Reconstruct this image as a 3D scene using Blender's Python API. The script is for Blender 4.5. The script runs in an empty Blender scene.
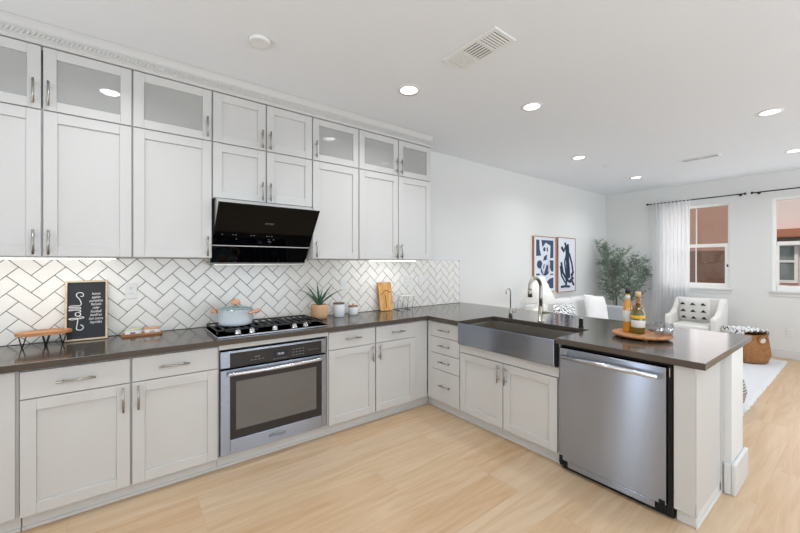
import bpy, bmesh, math, random
from mathutils import Vector, Matrix
random.seed(7)
SC = bpy.context.scene
COL = SC.collection
PI = math.pi

# ------------------------------------------------------------------ camera
cam = bpy.data.cameras.new('camera')
cam_o = bpy.data.objects.new('camera', cam); COL.objects.link(cam_o)
cam_o.location = (-2.392, -3.322, 1.435)
cam_o.rotation_euler = (PI/2, 0, -0.6531)
cam.sensor_width = 36; cam.lens = 359.4/800*36
cam.shift_y = -2.98/800
cam.clip_start = .02
SC.camera = cam_o

# ------------------------------------------------------------------ world, sun, exposure
SC.view_settings.view_transform = 'Standard'
SC.view_settings.look = 'None'
SC.view_settings.gamma = 1
SC.view_settings.use_curve_mapping = False
SC.view_settings.exposure = -1.40
W = bpy.data.worlds.new('sky'); SC.world = W; W.use_nodes = True
nt = W.node_tree; nt.nodes.clear()
wo = nt.nodes.new('ShaderNodeOutputWorld'); bg = nt.nodes.new('ShaderNodeBackground')
bg.inputs['Color'].default_value = (.78, .88, 1, 1); bg.inputs['Strength'].default_value = 1.6
nt.links.new(bg.outputs[0], wo.inputs[0])
SC.cycles.max_bounces = 10; SC.cycles.diffuse_bounces = 6; SC.cycles.glossy_bounces = 4
SC.cycles.transparent_max_bounces = 16
SC.cycles.caustics_reflective = False; SC.cycles.caustics_refractive = False
SC.cycles.sample_clamp_indirect = 4
SC.cycles.use_denoising = True

sun = bpy.data.lights.new('sun', 'SUN'); sun.energy = 5.5; sun.angle = .02; sun.color = (1, .93, .82)
so = bpy.data.objects.new('sun', sun); COL.objects.link(so)
so.rotation_euler = Vector((.62, -.12, -.8)).to_track_quat('-Z', 'Y').to_euler()

def area(name, loc, direction, sx, sy, power, color=(1, 1, 1), shape='RECTANGLE', spread=PI):
    l = bpy.data.lights.new(name, 'AREA'); l.shape = shape; l.size = sx
    if shape == 'RECTANGLE': l.size_y = sy
    l.energy = power; l.color = color; l.spread = spread
    o = bpy.data.objects.new(name, l); COL.objects.link(o); o.location = loc
    o.rotation_euler = Vector(direction).to_track_quat('-Z', 'Y').to_euler()
    return o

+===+

[PROBLEM DESCRIPTION]
Up to and including the line containing "SC.camera = cam_o", repeat every line from the start of the data, but none of the pictures.

[ANSWER IN FULL]
Reconstruct this image as a 3D scene using Blender's Python API. The script is for Blender 4.5. The script runs in an empty Blender scene.
import bpy, bmesh, math, random
from mathutils import Vector, Matrix
random.seed(7)
SC = bpy.context.scene
COL = SC.collection
PI = math.pi

# ------------------------------------------------------------------ camera
cam = bpy.data.cameras.new('camera')
cam_o = bpy.data.objects.new('camera', cam); COL.objects.link(cam_o)
cam_o.location = (-2.392, -3.322, 1.435)
cam_o.rotation_euler = (PI/2, 0, -0.6531)
cam.sensor_width = 36; cam.lens = 359.4/800*36
cam.shift_y = -2.98/800
cam.clip_start = .02
SC.camera = cam_o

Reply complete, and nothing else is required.